§ WHAT IS BEING ASKED
Copy all of the material exactly. Pictures are not to appear in the copy.

§ DATA SECTION

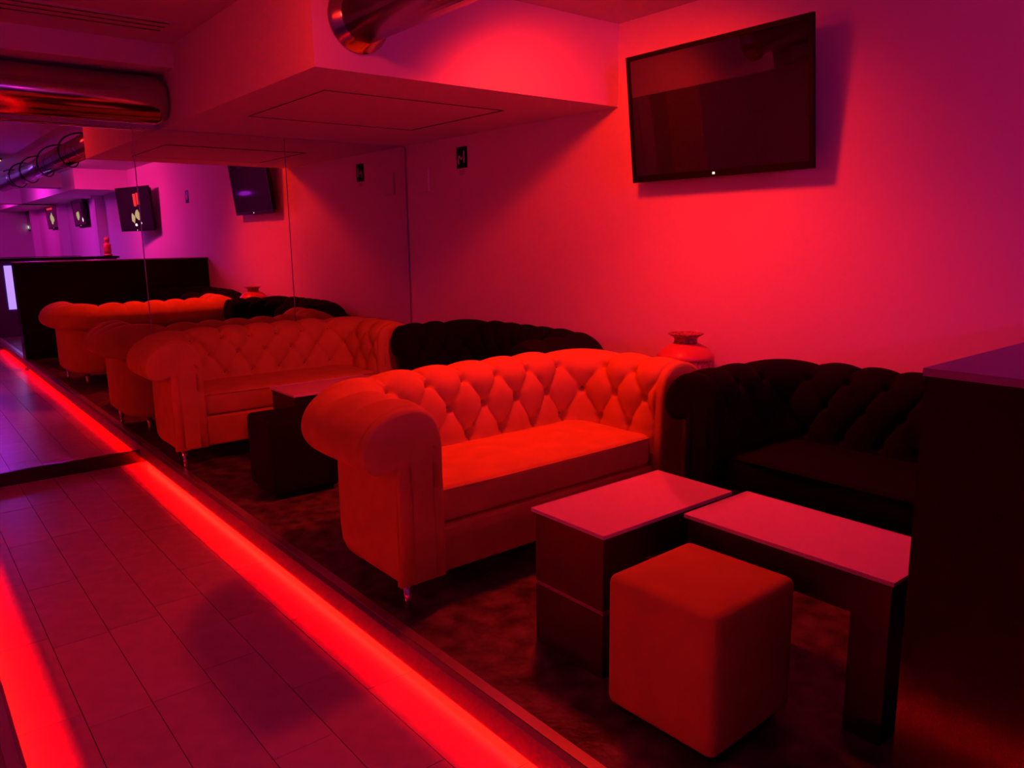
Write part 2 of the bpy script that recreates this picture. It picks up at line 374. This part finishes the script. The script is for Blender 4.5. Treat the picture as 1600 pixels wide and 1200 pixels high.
def make_sofa(label):
    root = thing('chesterfield_sofa', label, 'sofa')
    NS = 330
    vs = []; fs = []
    for a in range(NS + 1):
        s = S_TOT * a / NS
        e = min(s, S_TOT - s); ed = sm(e, 0, .035)
        for i in range(NT):
            t = PLEN * i / (NT - 1)
            d = pillow(t) * (tuft(s, t) * ed + (1 - ed) * .35) - (1 - ed) * .008 - .018
            vs.append(surf(s, i, d))
    for a in range(NS):
        for i in range(NT - 1):
            k = a * NT + i; fs.append((k, k + NT, k + NT + 1, k + 1))
    me = bpy.data.meshes.new('tufted_back'); me.from_pydata(vs, [], fs); me.update()
    back = link('tufted_back', me, m_vel, root, smooth=True)
    # buttons
    bme = None
    for r in (0, 1, 2):
        kk = [k + .5 for k in range(11)] if r % 2 else list(range(1, 11))
        for k in kk:
            s = k * A_SP; t = T0 + r * HR; i = int(round(t / PLEN * (NT - 1)))
            if bme is None:
                bm = bmesh.new(); bmesh.ops.create_icosphere(bm, subdivisions=1, radius=.0085)
                for v in bm.verts: v.co.z *= .55
                bme = mesh_of(bm, 'button'); bme.materials.append(m_vel2)
            p, n = path(s); d3 = Vector((n.x * PN[i].x, n.y * PN[i].x, PN[i].y))
            o = bpy.data.objects.new('button', bme); C.objects.link(o); o.parent = back
            o.location = surf(s, i, -.040); o.rotation_euler = d3.to_track_quat('Z', 'Y').to_euler()
    # outer shell under the roll
    prof = [(.176, .57), (.182, .52), (.184, .36), (.184, .20), (.181, .15), (.170, .122), (.15, .112), (.0, .112), (-.002, .2), (-.002, .36)]
    vs = []; fs = []; NS2 = 90; q = len(prof)
    for a in range(NS2 + 1):
        s = .004 + (S_TOT - .008) * a / NS2; p, n = path(s)
        for nn, z in prof: vs.append((p.x + n.x * nn, p.y + n.y * nn, z))
    for a in range(NS2):
        for i in range(q - 1):
            k = a * q + i; fs.append((k, k + 1, k + q + 1, k + q))
    me = bpy.data.meshes.new('outer_shell'); me.from_pydata(vs, [], fs); me.update()
    link('outer_shell', me, m_vel, root, smooth=True)
    # scroll shaped arm fronts
    for sgn in (-1, 1):
        bm = bmesh.new()
        pts = [(-.002, .112)] + [(p.x, p.y) for p in PROF[4::3]] + [(.182, .53), (.182, .112)]
        ctr = Vector((.14, .63))
        rings = []
        for (off, yy) in ((0.0, .02), (0.0, -.004), (.006, -.014), (.018, -.019), (.05, -.021)):
            ring = []
            for (nx, z) in pts:
                if z > .53:
                    v = Vector((nx, z)) - ctr; v = v * (1 - off / max(.05, v.length)); nx2, z2 = ctr.x + v.x, ctr.y + v.y
                else:
                    nx2 = nx + off if nx < .09 else nx - off; z2 = z
                    if z < .12: z2 = z + min(off, .012)
                ring.append(bm.verts.new((sgn * (.575 + nx2), yy, z2)))
            rings.append(ring)
        for a, b in zip(rings, rings[1:]):
            for i in range(len(pts)): bm.faces.new((a[i], a[(i + 1) % len(pts)], b[(i + 1) % len(pts)], b[i]))
        f = bm.faces.new(rings[-1]); bmesh.ops.triangulate(bm, faces=[f])
        bm.faces.ensure_lookup_table(); nside = 4 * len(pts)
        for k, ff in enumerate(bm.faces): ff.smooth = k < nside
        o = link('arm_front', mesh_of(bm), m_vel, root)
    # base rail, seat cushion
    box('base_rail', -.574, .574, .012, .56, .112, .285, m_vel, root, bev=.012)
    bm = bmesh.new()
    nx, ny = 40, 14
    top = {}
    x0, x1, y0, y1, zt, zb = -.568, .568, .026, .52, .424, .290
    def edge_round(u, v):
        return u
    vs = box_bm(bm, x0, x1, y0, y1, zb, zt)
    bmesh.ops.bevel(bm, geom=[e for e in bm.edges if abs(e.verts[0].co.z - e.verts[1].co.z) > .1 and e.verts[0].co.y < .1], offset=.04, segments=4, affect='EDGES', profile=.5)
    bmesh.ops.subdivide_edges(bm, edges=[e for e in bm.edges if abs(e.verts[0].co.x - e.verts[1].co.x) > .5], cuts=16, use_grid_fill=True)
    bmesh.ops.subdivide_edges(bm, edges=[e for e in bm.edges if abs(e.verts[0].co.y - e.verts[1].co.y) > .3], cuts=6, use_grid_fill=True)
    for v in bm.verts:
        if v.co.z > zt - .001:
            v.co.z += .014 * math.sin(PI * (v.co.x - x0) / (x1 - x0)) ** .5 * math.sin(PI * min(1, (v.co.y - y0) / (y1 - y0) + .0)) ** .5 if y0 < v.co.y < y1 and x0 < v.co.x < x1 else 0
    es = [e for e in bm.edges if len(e.link_faces) == 2 and e.calc_face_angle(0) > .9]
    bmesh.ops.bevel(bm, geom=es, offset=.022, segments=3, affect='EDGES', profile=.5)
    cu = link('seat_cushion', mesh_of(bm), m_vel, root, smooth=True)
    tube('piping', [(-.55, .030, .412), (-.3, .0235, .413), (0, .0225, .413), (.3, .0235, .413), (.55, .030, .412)], .004, m_vel, cu, 8)
    for x, y in ((-.70, .05), (.70, .05), (-.62, .52), (.62, .52)):
        bm = bmesh.new(); tube_bm(bm, [(0, 0, 0), (0, 0, .004), (0, 0, .112)], [.009, .011, .020], 14)
        link('leg', mesh_of(bm), m_chrome, root, (x, y, 0), True)
    return root
sofa = make_sofa('light buttoned sofa in the centre, nearest of the light ones, beside the coffee tables')
sofa['group'] = 'tufted roll-arm sofas'
sofa.location = (2.025, 2.20, 0)
copy_tree(sofa, (1.965, 4.575, 0), 0, 'far light buttoned sofa standing against the mirror wall', 'tufted roll-arm sofas', None, (1, .965, 1))
BL = {m_vel: m_blk, m_vel2: m_blk}
copy_tree(sofa, (2.62, 3.765, 0), -PI / 2, 'black buttoned sofa along the wall behind the central light sofa', 'tufted roll-arm sofas', BL, (.865, .86, 1))
copy_tree(sofa, (2.555, 1.34, 0), -PI / 2, 'black buttoned sofa below the television, right of the vase', 'tufted roll-arm sofas', BL, (.885, .92, 1.0))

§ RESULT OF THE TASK
Write part 2 of the bpy script that recreates this picture. It picks up at line 374. This part finishes the script. The script is for Blender 4.5. Treat the picture as 1600 pixels wide and 1200 pixels high.
def make_sofa(label):
    root = thing('chesterfield_sofa', label, 'sofa')
    NS = 330
    vs = []; fs = []
    for a in range(NS + 1):
        s = S_TOT * a / NS
        e = min(s, S_TOT - s); ed = sm(e, 0, .035)
        for i in range(NT):
            t = PLEN * i / (NT - 1)
            d = pillow(t) * (tuft(s, t) * ed + (1 - ed) * .35) - (1 - ed) * .008 - .018
            vs.append(surf(s, i, d))
    for a in range(NS):
        for i in range(NT - 1):
            k = a * NT + i; fs.append((k, k + NT, k + NT + 1, k + 1))
    me = bpy.data.meshes.new('tufted_back'); me.from_pydata(vs, [], fs); me.update()
    back = link('tufted_back', me, m_vel, root, smooth=True)
    # buttons
    bme = None
    for r in (0, 1, 2):
        kk = [k + .5 for k in range(11)] if r % 2 else list(range(1, 11))
        for k in kk:
            s = k * A_SP; t = T0 + r * HR; i = int(round(t / PLEN * (NT - 1)))
            if bme is None:
                bm = bmesh.new(); bmesh.ops.create_icosphere(bm, subdivisions=1, radius=.0085)
                for v in bm.verts: v.co.z *= .55
                bme = mesh_of(bm, 'button'); bme.materials.append(m_vel2)
            p, n = path(s); d3 = Vector((n.x * PN[i].x, n.y * PN[i].x, PN[i].y))
            o = bpy.data.objects.new('button', bme); C.objects.link(o); o.parent = back
            o.location = surf(s, i, -.040); o.rotation_euler = d3.to_track_quat('Z', 'Y').to_euler()
    # outer shell under the roll
    prof = [(.176, .57), (.182, .52), (.184, .36), (.184, .20), (.181, .15), (.170, .122), (.15, .112), (.0, .112), (-.002, .2), (-.002, .36)]
    vs = []; fs = []; NS2 = 90; q = len(prof)
    for a in range(NS2 + 1):
        s = .004 + (S_TOT - .008) * a / NS2; p, n = path(s)
        for nn, z in prof: vs.append((p.x + n.x * nn, p.y + n.y * nn, z))
    for a in range(NS2):
        for i in range(q - 1):
            k = a * q + i; fs.append((k, k + 1, k + q + 1, k + q))
    me = bpy.data.meshes.new('outer_shell'); me.from_pydata(vs, [], fs); me.update()
    link('outer_shell', me, m_vel, root, smooth=True)
    # scroll shaped arm fronts
    for sgn in (-1, 1):
        bm = bmesh.new()
        pts = [(-.002, .112)] + [(p.x, p.y) for p in PROF[4::3]] + [(.182, .53), (.182, .112)]
        ctr = Vector((.14, .63))
        rings = []
        for (off, yy) in ((0.0, .02), (0.0, -.004), (.006, -.014), (.018, -.019), (.05, -.021)):
            ring = []
            for (nx, z) in pts:
                if z > .53:
                    v = Vector((nx, z)) - ctr; v = v * (1 - off / max(.05, v.length)); nx2, z2 = ctr.x + v.x, ctr.y + v.y
                else:
                    nx2 = nx + off if nx < .09 else nx - off; z2 = z
                    if z < .12: z2 = z + min(off, .012)
                ring.append(bm.verts.new((sgn * (.575 + nx2), yy, z2)))
            rings.append(ring)
        for a, b in zip(rings, rings[1:]):
            for i in range(len(pts)): bm.faces.new((a[i], a[(i + 1) % len(pts)], b[(i + 1) % len(pts)], b[i]))
        f = bm.faces.new(rings[-1]); bmesh.ops.triangulate(bm, faces=[f])
        bm.faces.ensure_lookup_table(); nside = 4 * len(pts)
        for k, ff in enumerate(bm.faces): ff.smooth = k < nside
        o = link('arm_front', mesh_of(bm), m_vel, root)
    # base rail, seat cushion
    box('base_rail', -.574, .574, .012, .56, .112, .285, m_vel, root, bev=.012)
    bm = bmesh.new()
    nx, ny = 40, 14
    top = {}
    x0, x1, y0, y1, zt, zb = -.568, .568, .026, .52, .424, .290
    def edge_round(u, v):
        return u
    vs = box_bm(bm, x0, x1, y0, y1, zb, zt)
    bmesh.ops.bevel(bm, geom=[e for e in bm.edges if abs(e.verts[0].co.z - e.verts[1].co.z) > .1 and e.verts[0].co.y < .1], offset=.04, segments=4, affect='EDGES', profile=.5)
    bmesh.ops.subdivide_edges(bm, edges=[e for e in bm.edges if abs(e.verts[0].co.x - e.verts[1].co.x) > .5], cuts=16, use_grid_fill=True)
    bmesh.ops.subdivide_edges(bm, edges=[e for e in bm.edges if abs(e.verts[0].co.y - e.verts[1].co.y) > .3], cuts=6, use_grid_fill=True)
    for v in bm.verts:
        if v.co.z > zt - .001:
            v.co.z += .014 * math.sin(PI * (v.co.x - x0) / (x1 - x0)) ** .5 * math.sin(PI * min(1, (v.co.y - y0) / (y1 - y0) + .0)) ** .5 if y0 < v.co.y < y1 and x0 < v.co.x < x1 else 0
    es = [e for e in bm.edges if len(e.link_faces) == 2 and e.calc_face_angle(0) > .9]
    bmesh.ops.bevel(bm, geom=es, offset=.022, segments=3, affect='EDGES', profile=.5)
    cu = link('seat_cushion', mesh_of(bm), m_vel, root, smooth=True)
    tube('piping', [(-.55, .030, .412), (-.3, .0235, .413), (0, .0225, .413), (.3, .0235, .413), (.55, .030, .412)], .004, m_vel, cu, 8)
    for x, y in ((-.70, .05), (.70, .05), (-.62, .52), (.62, .52)):
        bm = bmesh.new(); tube_bm(bm, [(0, 0, 0), (0, 0, .004), (0, 0, .112)], [.009, .011, .020], 14)
        link('leg', mesh_of(bm), m_chrome, root, (x, y, 0), True)
    return root
sofa = make_sofa('light buttoned sofa in the centre, nearest of the light ones, beside the coffee tables')
sofa['group'] = 'tufted roll-arm sofas'
sofa.location = (2.025, 2.20, 0)
copy_tree(sofa, (1.965, 4.575, 0), 0, 'far light buttoned sofa standing against the mirror wall', 'tufted roll-arm sofas', None, (1, .965, 1))
BL = {m_vel: m_blk, m_vel2: m_blk}
copy_tree(sofa, (2.62, 3.765, 0), -PI / 2, 'black buttoned sofa along the wall behind the central light sofa', 'tufted roll-arm sofas', BL, (.865, .86, 1))
copy_tree(sofa, (2.555, 1.34, 0), -PI / 2, 'black buttoned sofa below the television, right of the vase', 'tufted roll-arm sofas', BL, (.885, .92, 1.0))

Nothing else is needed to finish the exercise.